As a director, Cromer has been lauded for his innovative take on such classic American plays as Thornton Wilder’s Our Town, William Inge’s Picnic, and Tennessee Williams’ A Streetcar Named Desire, as well as his stewardship of critically acclaimed new works, including the musicals Adding Machine and The Band’s Visit. He has received multiple awards for his work as a director, including:
- Joseph Jefferson Awards (Chicago): for Director – Play (Angels in America, Parts I and II, 1998; The Price, Writers Theatre, 2002; The Cider House Rules: Part I and The Cider House Rules: Part II, 2003; Our Town, 2009);
- Obie Awards (Off-Broadway): for Director (Adding Machine, 2008; Our Town, 2009);
- Lucille Lortel Awards (Off-Broadway): for Outstanding Director (Adding Machine, 2008 — the production also won the Lortel Award for Outstanding Musical; Our Town, 2009 — the production also won the Lortel Award for Outstanding Revival; When the Rain Stops Falling, 2010).
He also directed an acclaimed 2011 Broadway production of John Guare’s comedy The House of Blue Leaves, starring Ben Stiller, Jennifer Jason Leigh, and Edie Falco, for which Falco received the 2011 Drama Desk Award for Outstanding Featured Actress in a Play.
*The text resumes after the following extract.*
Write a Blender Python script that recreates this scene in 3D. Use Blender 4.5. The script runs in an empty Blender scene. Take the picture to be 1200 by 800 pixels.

Besides Chicago and New York, he has worked in Los Angeles, Boston, Houston, Kansas City, Washington, D.C., and London. In 2010, he was named a MacArthur Fellow, receiving a so-called “Genius Grant” from Chicago’s prestigious John D. and Catherine T. MacArthur Foundation. His MacArthur Fellow citation read: “David Cromer is a theater director and actor who is reinvigorating classic American plays and illuminating their relationship to the present. His incisive interpretations of the twentieth-century repertoire honor the original intention of each work while providing audiences with more psychologically complex performances than previous renderings.”